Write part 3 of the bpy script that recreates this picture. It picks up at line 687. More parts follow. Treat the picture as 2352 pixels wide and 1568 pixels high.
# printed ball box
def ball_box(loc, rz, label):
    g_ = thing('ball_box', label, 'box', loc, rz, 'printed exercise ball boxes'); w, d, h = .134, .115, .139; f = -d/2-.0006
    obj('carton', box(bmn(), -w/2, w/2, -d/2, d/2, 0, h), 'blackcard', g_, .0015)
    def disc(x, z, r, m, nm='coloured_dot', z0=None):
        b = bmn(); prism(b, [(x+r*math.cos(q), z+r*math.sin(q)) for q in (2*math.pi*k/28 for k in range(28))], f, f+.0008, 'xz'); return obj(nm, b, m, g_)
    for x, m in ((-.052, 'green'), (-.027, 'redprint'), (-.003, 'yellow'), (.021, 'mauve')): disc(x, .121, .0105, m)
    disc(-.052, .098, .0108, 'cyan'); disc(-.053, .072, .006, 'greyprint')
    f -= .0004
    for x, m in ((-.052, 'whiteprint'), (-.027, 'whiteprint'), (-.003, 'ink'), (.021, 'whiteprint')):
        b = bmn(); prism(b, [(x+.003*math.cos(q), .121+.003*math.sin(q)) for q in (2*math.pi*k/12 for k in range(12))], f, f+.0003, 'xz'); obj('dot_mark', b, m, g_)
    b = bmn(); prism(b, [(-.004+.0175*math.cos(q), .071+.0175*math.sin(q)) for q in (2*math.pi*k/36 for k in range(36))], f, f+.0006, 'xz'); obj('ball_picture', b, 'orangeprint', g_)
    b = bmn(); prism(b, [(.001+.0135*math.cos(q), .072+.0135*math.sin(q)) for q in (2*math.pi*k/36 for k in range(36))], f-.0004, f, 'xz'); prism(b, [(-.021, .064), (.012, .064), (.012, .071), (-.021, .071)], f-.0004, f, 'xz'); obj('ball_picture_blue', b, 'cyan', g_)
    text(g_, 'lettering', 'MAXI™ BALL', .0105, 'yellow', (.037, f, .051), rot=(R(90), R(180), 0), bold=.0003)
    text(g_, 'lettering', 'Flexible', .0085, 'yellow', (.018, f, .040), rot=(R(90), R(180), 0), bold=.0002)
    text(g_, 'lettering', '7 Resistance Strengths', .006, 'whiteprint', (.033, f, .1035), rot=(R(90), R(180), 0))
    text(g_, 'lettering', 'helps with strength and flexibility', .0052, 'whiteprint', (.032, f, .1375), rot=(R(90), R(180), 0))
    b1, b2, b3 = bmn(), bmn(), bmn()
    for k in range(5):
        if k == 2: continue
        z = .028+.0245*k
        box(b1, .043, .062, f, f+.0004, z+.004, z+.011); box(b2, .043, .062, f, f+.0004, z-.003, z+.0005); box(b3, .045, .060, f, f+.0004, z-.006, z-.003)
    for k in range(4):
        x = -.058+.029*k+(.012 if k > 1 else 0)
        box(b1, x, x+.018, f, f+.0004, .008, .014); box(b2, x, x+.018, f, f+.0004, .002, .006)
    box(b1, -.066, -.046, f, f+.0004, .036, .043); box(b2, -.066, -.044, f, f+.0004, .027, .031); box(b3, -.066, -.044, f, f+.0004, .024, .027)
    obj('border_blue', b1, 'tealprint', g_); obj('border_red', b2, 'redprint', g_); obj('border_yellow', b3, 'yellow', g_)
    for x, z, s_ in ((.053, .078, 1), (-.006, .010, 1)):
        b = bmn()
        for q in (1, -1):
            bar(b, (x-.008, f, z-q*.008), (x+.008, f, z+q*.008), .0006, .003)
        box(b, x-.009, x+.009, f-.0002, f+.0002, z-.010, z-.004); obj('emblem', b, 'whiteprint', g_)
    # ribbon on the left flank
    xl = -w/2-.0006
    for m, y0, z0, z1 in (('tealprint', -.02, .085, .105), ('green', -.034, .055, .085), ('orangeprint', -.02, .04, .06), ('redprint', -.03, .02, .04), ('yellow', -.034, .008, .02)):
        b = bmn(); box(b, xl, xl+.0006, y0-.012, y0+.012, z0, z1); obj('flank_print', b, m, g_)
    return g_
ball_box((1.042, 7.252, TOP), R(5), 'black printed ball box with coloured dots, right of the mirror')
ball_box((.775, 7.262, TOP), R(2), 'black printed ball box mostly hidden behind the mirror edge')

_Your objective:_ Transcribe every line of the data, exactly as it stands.

_The reply:_
Write part 3 of the bpy script that recreates this picture. It picks up at line 687. More parts follow. Treat the picture as 2352 pixels wide and 1568 pixels high.
# printed ball box
def ball_box(loc, rz, label):
    g_ = thing('ball_box', label, 'box', loc, rz, 'printed exercise ball boxes'); w, d, h = .134, .115, .139; f = -d/2-.0006
    obj('carton', box(bmn(), -w/2, w/2, -d/2, d/2, 0, h), 'blackcard', g_, .0015)
    def disc(x, z, r, m, nm='coloured_dot', z0=None):
        b = bmn(); prism(b, [(x+r*math.cos(q), z+r*math.sin(q)) for q in (2*math.pi*k/28 for k in range(28))], f, f+.0008, 'xz'); return obj(nm, b, m, g_)
    for x, m in ((-.052, 'green'), (-.027, 'redprint'), (-.003, 'yellow'), (.021, 'mauve')): disc(x, .121, .0105, m)
    disc(-.052, .098, .0108, 'cyan'); disc(-.053, .072, .006, 'greyprint')
    f -= .0004
    for x, m in ((-.052, 'whiteprint'), (-.027, 'whiteprint'), (-.003, 'ink'), (.021, 'whiteprint')):
        b = bmn(); prism(b, [(x+.003*math.cos(q), .121+.003*math.sin(q)) for q in (2*math.pi*k/12 for k in range(12))], f, f+.0003, 'xz'); obj('dot_mark', b, m, g_)
    b = bmn(); prism(b, [(-.004+.0175*math.cos(q), .071+.0175*math.sin(q)) for q in (2*math.pi*k/36 for k in range(36))], f, f+.0006, 'xz'); obj('ball_picture', b, 'orangeprint', g_)
    b = bmn(); prism(b, [(.001+.0135*math.cos(q), .072+.0135*math.sin(q)) for q in (2*math.pi*k/36 for k in range(36))], f-.0004, f, 'xz'); prism(b, [(-.021, .064), (.012, .064), (.012, .071), (-.021, .071)], f-.0004, f, 'xz'); obj('ball_picture_blue', b, 'cyan', g_)
    text(g_, 'lettering', 'MAXI™ BALL', .0105, 'yellow', (.037, f, .051), rot=(R(90), R(180), 0), bold=.0003)
    text(g_, 'lettering', 'Flexible', .0085, 'yellow', (.018, f, .040), rot=(R(90), R(180), 0), bold=.0002)
    text(g_, 'lettering', '7 Resistance Strengths', .006, 'whiteprint', (.033, f, .1035), rot=(R(90), R(180), 0))
    text(g_, 'lettering', 'helps with strength and flexibility', .0052, 'whiteprint', (.032, f, .1375), rot=(R(90), R(180), 0))
    b1, b2, b3 = bmn(), bmn(), bmn()
    for k in range(5):
        if k == 2: continue
        z = .028+.0245*k
        box(b1, .043, .062, f, f+.0004, z+.004, z+.011); box(b2, .043, .062, f, f+.0004, z-.003, z+.0005); box(b3, .045, .060, f, f+.0004, z-.006, z-.003)
    for k in range(4):
        x = -.058+.029*k+(.012 if k > 1 else 0)
        box(b1, x, x+.018, f, f+.0004, .008, .014); box(b2, x, x+.018, f, f+.0004, .002, .006)
    box(b1, -.066, -.046, f, f+.0004, .036, .043); box(b2, -.066, -.044, f, f+.0004, .027, .031); box(b3, -.066, -.044, f, f+.0004, .024, .027)
    obj('border_blue', b1, 'tealprint', g_); obj('border_red', b2, 'redprint', g_); obj('border_yellow', b3, 'yellow', g_)
    for x, z, s_ in ((.053, .078, 1), (-.006, .010, 1)):
        b = bmn()
        for q in (1, -1):
            bar(b, (x-.008, f, z-q*.008), (x+.008, f, z+q*.008), .0006, .003)
        box(b, x-.009, x+.009, f-.0002, f+.0002, z-.010, z-.004); obj('emblem', b, 'whiteprint', g_)
    # ribbon on the left flank
    xl = -w/2-.0006
    for m, y0, z0, z1 in (('tealprint', -.02, .085, .105), ('green', -.034, .055, .085), ('orangeprint', -.02, .04, .06), ('redprint', -.03, .02, .04), ('yellow', -.034, .008, .02)):
        b = bmn(); box(b, xl, xl+.0006, y0-.012, y0+.012, z0, z1); obj('flank_print', b, m, g_)
    return g_
ball_box((1.042, 7.252, TOP), R(5), 'black printed ball box with coloured dots, right of the mirror')
ball_box((.775, 7.262, TOP), R(2), 'black printed ball box mostly hidden behind the mirror edge')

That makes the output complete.